We need to stop assaulting women, physically and emotionally. We need to stop pressuring them to do things we know they don’t want to do. We need to take the first hint of a no as a no. Women have a right to be treated this way, but it honestly benefits men too. If the women in our lives trust us more, they’ll want more sex not less.

We need to teach our boys that if they treat women like human beings, if they cultivate honesty and understanding and patience and passion, that women will like them and they won’t die alone and a virgin.

We need to reach out in particular to our boys and girls who have been abused or neglected. We need to show them how valuable they are before they slip irreversably into a life of violence, domination, and lust for power.

We need to treat womens’ bodies as their possessions, not ours. We need to learn to see environments that are more hostile to women than men and offset that imbalance by being extra careful to make sure that women feel safe and welcome, particularly in the workplace.

Most of all, we need to get mad, and we need to get serious, and we need to work our asses off tearing down and rebuilding male culture until women’s rights are a central priority of every man and feminism is built in to the definition of what it means to be a man.

Love,

Erik

6 Comments
  1. To play the Devil’s advocate:

    Have you considered the paradox of power and weakness? Disempowered woman can feel paradoxically empowered by their weakness. Similarly, an empowered man can feel paradoxically dis-empowered by a woman. I’m not sure what this all means. . . but I am painfully aware that gender psychology can be very confusing!

    Your feminist message is a wonderful manifestation of human compassion. Unfortunately, it is easy to scare people away when we loudly proclaim socio-political platforms (as you learned in your previous post). Your ethics are correct, but not everyone is ready for Enlightenment. How do we change minds without alienating people? The moral of the story is: we have to walk the razor’s edge between passive complacency and over-zealous religiosity.

    I don’t have the answer, so I’ll let you go figure-out the details. . .
    Cheers to the future.

  2. shveta permalink

    Hi Erik,

    Its for the first time that I’ve seen a guy so sensitive to women’s needs and perspectives and desiring things ‘fair’ and ‘equal’ and be willing to put in an effort and think about it deeply even not being the one on the other side (females). I sincerely hope there were more people like you out there! You are great.

  3. i love you a lot. and i’m glad you’re in the world, doing this work, and inspiring me to make my voice even louder. that’s about it, buddy :)

  4. Guest permalink

    “We need a massive fucking male uprising. We need to take to the streets and demand an end to female oppression.”

    For a second there I thought you meant oppression *by* women. Talk about a flirtation with feminism going bad.
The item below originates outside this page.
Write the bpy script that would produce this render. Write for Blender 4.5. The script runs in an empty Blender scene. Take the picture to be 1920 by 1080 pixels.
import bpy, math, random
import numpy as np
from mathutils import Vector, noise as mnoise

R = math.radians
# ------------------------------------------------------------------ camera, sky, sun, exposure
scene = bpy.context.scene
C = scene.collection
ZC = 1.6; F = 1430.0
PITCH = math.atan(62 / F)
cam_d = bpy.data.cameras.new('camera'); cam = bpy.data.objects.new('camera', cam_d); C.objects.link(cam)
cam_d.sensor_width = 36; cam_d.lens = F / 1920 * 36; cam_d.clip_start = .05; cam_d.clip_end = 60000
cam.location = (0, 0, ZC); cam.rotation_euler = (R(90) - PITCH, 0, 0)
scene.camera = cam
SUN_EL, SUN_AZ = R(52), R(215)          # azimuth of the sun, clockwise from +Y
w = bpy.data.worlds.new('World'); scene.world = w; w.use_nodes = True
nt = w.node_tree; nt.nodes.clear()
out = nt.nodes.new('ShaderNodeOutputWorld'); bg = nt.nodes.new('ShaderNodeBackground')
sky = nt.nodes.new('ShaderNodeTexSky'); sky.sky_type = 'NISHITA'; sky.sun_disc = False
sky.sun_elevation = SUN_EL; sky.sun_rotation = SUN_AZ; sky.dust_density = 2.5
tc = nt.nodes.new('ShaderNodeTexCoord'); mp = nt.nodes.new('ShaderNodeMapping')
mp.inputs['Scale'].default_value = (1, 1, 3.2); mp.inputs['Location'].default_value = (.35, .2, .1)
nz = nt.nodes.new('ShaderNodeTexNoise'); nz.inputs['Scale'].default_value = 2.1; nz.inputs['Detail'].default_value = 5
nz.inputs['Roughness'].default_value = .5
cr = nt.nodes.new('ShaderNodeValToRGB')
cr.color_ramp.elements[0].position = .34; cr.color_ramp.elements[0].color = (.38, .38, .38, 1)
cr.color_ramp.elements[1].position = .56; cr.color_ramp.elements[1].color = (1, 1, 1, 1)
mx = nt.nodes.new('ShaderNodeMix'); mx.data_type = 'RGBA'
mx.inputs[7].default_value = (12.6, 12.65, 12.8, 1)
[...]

But yeah, I guess that whole pro-woman thing could work as well.

  5. Guest: Thanks for the comment, I didn’t think of that. I just changed it to “the sexist oppression of women” which is, hopefully, less ambiguous.

  6. Katt permalink

    Lovely letter, Erik. It reminds me quite a bit of what got me very passionate when I first came to college (and also what attracted me to Sociology as a major). You hit on several topics that are all dear to my heart. If only all men and women were feminists!